The electric battery is for town driving. That’s where it makes sense and the speed penalty isn’t a drawback.
You can switch to gas and accelerate to freeway speed out on the open highway.
With a hybrid you get the best of both worlds in a car.
"Accelerate" is is probably the wrong word to use for a 1.4 liter engine, ripping its guts out as it tries to move the weight of all those batteries up to highway speed. Lumbering up to freeway speed might be a closer fit. It would probably take everything that both the gas engine and electric motor combined can do to get it on a highway without getting run over. Good luck if your 35 miles of electricity is already used up.
Sadly, there isn't much 'best' in any of these cars.
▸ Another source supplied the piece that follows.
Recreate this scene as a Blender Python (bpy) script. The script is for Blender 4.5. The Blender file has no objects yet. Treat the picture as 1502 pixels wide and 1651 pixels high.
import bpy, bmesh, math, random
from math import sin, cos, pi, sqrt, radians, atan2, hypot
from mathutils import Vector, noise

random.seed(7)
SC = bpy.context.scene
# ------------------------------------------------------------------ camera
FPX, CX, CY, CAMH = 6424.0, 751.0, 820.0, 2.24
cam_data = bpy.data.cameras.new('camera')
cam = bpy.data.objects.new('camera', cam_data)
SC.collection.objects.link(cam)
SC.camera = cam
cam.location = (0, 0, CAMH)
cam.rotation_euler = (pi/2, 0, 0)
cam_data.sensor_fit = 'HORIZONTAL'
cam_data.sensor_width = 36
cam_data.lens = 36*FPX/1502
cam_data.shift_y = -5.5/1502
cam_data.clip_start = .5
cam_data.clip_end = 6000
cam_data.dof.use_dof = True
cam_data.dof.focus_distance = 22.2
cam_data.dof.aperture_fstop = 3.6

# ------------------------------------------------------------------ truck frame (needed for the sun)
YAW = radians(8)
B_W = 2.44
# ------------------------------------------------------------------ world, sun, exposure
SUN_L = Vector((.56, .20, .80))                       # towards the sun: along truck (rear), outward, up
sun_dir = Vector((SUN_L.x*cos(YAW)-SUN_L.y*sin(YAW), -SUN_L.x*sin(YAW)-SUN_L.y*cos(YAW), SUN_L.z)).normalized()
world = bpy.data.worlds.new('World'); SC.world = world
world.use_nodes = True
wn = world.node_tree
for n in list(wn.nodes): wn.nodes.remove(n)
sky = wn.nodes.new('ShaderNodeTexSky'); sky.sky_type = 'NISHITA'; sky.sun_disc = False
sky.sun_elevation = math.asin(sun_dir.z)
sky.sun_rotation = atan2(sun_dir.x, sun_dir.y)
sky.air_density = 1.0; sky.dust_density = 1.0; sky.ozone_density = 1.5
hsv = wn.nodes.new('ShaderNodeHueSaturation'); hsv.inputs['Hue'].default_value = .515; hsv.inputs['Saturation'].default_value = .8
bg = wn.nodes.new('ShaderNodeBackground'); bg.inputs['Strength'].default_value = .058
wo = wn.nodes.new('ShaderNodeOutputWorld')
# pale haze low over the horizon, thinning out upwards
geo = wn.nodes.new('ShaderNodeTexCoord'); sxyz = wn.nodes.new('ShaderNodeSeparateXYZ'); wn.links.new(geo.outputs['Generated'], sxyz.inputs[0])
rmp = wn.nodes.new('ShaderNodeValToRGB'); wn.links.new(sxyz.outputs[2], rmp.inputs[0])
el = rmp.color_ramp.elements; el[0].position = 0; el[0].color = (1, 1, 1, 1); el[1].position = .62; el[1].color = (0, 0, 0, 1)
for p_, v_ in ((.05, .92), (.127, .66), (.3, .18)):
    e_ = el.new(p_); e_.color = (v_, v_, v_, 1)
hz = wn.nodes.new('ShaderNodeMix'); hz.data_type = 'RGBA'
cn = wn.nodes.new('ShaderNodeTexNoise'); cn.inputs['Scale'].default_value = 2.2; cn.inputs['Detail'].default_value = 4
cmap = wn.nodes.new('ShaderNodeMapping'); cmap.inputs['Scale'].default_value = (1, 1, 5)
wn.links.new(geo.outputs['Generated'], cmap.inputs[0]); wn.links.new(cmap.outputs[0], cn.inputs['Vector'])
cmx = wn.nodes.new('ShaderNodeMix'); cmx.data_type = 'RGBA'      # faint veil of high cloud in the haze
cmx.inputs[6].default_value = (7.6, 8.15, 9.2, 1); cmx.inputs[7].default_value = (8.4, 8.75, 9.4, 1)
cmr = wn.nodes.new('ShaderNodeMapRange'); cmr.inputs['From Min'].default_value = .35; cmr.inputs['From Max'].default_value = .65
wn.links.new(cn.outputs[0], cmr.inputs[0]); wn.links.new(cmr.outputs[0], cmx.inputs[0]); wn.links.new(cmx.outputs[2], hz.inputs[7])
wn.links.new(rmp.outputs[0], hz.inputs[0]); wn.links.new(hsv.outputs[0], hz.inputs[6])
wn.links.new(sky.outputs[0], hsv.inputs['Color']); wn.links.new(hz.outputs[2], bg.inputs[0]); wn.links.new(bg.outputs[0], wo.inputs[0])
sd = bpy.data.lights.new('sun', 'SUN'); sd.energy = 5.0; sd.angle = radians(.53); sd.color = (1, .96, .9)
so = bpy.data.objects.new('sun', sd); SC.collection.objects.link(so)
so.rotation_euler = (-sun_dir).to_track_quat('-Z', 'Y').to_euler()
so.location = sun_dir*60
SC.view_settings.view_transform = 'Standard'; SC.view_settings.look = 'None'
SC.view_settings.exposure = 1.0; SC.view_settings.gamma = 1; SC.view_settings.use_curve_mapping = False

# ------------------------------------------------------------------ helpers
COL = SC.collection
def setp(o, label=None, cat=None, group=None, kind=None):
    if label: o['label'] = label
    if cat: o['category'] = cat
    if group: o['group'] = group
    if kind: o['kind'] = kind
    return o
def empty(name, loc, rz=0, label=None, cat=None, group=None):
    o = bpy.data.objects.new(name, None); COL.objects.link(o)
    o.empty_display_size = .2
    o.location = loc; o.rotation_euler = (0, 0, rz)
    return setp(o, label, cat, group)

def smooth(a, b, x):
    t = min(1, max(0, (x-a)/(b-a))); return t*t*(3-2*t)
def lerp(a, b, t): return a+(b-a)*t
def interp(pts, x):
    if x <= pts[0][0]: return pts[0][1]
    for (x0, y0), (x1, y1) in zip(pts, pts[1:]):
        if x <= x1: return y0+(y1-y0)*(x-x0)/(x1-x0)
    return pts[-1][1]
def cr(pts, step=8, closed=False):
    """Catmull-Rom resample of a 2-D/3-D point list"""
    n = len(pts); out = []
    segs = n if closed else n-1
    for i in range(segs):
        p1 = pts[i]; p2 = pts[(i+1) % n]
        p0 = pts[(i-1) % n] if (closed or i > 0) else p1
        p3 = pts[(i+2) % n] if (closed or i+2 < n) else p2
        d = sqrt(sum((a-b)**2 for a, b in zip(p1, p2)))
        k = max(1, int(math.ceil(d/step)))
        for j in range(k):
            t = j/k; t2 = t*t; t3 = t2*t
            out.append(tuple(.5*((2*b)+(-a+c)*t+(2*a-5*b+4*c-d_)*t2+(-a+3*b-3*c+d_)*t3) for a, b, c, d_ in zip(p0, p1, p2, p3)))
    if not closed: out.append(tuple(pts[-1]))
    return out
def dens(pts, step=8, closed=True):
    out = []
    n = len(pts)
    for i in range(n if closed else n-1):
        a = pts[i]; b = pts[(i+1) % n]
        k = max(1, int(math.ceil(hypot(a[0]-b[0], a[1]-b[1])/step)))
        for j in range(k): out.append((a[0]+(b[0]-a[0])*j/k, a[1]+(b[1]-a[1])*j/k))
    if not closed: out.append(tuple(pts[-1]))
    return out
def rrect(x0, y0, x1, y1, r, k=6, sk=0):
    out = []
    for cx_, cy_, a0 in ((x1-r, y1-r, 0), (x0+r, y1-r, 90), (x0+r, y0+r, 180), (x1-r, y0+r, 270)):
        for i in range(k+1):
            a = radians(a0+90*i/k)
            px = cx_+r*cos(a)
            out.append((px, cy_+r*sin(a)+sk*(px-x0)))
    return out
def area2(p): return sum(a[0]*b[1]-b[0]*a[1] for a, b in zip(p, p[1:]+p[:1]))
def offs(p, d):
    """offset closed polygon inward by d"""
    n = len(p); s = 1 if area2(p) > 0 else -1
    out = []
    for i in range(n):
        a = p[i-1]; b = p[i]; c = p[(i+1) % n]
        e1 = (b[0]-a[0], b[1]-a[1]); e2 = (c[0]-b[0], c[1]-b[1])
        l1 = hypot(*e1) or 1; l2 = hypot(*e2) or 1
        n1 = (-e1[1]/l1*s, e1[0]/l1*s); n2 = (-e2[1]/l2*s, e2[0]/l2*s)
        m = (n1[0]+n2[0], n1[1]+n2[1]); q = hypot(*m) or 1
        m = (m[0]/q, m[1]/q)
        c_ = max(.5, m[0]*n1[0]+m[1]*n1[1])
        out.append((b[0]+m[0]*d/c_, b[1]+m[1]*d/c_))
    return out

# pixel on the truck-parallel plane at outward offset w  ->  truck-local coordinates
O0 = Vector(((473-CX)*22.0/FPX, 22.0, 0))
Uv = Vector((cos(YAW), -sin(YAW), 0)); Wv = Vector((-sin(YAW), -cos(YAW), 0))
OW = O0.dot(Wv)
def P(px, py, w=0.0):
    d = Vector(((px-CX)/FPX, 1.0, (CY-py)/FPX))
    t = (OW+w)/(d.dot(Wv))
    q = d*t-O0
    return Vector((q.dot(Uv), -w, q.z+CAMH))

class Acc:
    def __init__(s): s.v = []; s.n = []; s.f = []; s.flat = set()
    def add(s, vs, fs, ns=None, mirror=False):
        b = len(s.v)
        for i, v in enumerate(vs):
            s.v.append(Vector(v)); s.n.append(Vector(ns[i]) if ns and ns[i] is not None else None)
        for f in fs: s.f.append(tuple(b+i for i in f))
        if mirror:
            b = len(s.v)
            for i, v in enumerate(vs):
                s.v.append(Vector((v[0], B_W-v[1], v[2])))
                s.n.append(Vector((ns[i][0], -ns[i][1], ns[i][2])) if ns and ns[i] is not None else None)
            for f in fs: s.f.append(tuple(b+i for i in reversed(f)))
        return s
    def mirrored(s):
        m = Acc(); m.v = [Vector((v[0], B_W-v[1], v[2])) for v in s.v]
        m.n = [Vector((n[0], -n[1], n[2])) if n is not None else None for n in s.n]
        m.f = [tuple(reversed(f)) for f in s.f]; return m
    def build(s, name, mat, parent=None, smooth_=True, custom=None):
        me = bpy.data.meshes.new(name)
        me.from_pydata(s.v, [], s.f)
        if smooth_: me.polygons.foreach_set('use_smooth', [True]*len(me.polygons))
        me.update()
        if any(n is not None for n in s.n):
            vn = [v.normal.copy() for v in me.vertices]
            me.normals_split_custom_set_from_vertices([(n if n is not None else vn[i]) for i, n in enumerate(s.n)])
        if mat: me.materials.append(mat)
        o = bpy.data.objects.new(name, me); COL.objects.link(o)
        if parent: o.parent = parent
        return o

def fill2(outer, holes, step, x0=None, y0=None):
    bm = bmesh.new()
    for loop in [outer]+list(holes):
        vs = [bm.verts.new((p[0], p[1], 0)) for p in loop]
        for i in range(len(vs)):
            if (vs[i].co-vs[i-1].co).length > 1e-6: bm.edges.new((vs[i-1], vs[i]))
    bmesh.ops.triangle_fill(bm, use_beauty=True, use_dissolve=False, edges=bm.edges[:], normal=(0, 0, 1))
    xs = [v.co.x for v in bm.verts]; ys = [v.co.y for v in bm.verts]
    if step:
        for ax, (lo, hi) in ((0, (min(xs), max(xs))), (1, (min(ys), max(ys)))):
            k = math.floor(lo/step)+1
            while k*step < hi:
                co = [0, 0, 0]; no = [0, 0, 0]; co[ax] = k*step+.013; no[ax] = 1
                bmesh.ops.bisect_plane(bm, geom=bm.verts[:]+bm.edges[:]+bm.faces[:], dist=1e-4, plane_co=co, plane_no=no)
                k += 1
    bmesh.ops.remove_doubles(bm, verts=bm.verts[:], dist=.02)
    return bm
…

Hybrids are 20-25K more $$$ than comparable gas vehicles, far heavier, breakdown more often and few buyers ever recoup the initial cost excess. Most estimates put savings from a hybrid at a barely over 2K - after 10 years - if that isn't eaten up from the much higher system maintenance cost.
My bet, hybrids and the gasoline engine will both be history - after hydrogen and methane fueled vehicles become the norm. Right now hybrids are good at one thing only - higher costs and greater headaches.
Oh, and watch out too for the danger of metal hydride batteries - they've caused serious burns and death in bad accidents.